## Set task:
Locate each line holding the string "script" and copy it.

## Input data:
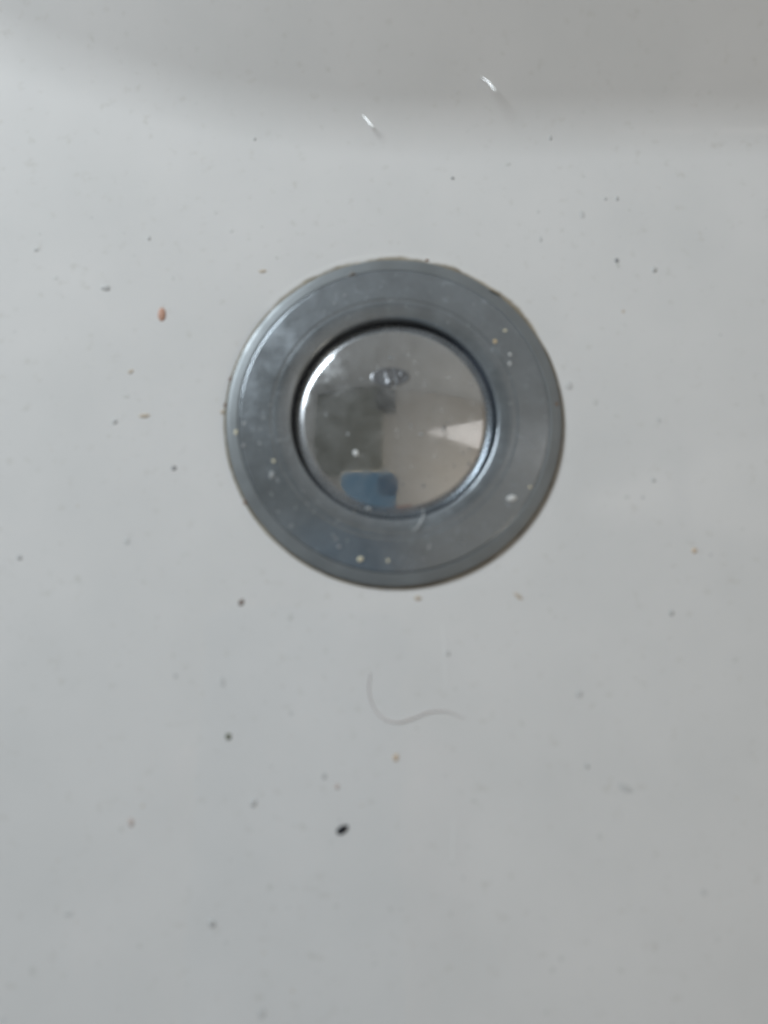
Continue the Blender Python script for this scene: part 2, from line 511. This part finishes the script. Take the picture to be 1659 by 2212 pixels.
---
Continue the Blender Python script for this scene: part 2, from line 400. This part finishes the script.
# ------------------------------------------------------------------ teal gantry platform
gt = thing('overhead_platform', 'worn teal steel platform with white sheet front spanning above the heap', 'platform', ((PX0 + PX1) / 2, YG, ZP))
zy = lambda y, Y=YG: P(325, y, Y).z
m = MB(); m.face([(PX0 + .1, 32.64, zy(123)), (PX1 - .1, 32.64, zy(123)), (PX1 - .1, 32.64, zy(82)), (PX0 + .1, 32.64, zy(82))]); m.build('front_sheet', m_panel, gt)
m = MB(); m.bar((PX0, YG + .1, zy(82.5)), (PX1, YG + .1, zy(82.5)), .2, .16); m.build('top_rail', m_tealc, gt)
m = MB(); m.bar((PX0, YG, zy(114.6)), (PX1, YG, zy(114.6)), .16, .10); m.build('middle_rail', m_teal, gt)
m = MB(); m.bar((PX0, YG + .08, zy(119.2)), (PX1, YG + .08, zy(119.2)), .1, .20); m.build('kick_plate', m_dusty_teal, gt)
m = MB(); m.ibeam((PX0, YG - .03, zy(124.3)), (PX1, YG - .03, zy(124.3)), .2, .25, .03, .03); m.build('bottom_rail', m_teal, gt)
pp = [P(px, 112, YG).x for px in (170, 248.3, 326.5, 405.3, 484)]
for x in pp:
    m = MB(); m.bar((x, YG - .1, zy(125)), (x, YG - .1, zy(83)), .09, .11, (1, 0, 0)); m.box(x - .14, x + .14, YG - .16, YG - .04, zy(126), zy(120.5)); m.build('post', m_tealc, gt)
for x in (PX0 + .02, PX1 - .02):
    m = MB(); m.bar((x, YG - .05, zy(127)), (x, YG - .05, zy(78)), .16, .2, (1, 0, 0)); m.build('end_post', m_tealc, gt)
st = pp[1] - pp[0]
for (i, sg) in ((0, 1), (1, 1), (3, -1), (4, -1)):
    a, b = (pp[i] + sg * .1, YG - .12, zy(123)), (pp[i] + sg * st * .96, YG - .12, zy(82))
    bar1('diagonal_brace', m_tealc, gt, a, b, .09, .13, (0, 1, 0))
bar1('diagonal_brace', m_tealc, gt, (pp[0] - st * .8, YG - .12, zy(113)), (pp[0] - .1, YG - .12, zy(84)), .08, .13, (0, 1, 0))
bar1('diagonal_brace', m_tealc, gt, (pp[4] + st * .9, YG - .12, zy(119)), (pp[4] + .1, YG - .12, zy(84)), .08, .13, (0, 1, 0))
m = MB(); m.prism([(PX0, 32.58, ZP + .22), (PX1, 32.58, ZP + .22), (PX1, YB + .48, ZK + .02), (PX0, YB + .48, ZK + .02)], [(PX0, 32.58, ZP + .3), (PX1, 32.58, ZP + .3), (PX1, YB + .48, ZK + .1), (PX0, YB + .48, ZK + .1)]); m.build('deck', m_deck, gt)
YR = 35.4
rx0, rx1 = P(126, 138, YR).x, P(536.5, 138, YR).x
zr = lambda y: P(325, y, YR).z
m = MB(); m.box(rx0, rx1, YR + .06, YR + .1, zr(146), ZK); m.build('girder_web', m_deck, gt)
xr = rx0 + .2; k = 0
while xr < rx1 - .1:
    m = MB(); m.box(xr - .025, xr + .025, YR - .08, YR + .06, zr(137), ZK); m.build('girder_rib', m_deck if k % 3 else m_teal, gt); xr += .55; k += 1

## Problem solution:
Continue the Blender Python script for this scene: part 2, from line 511. This part finishes the script. Take the picture to be 1659 by 2212 pixels.
Continue the Blender Python script for this scene: part 2, from line 400. This part finishes the script.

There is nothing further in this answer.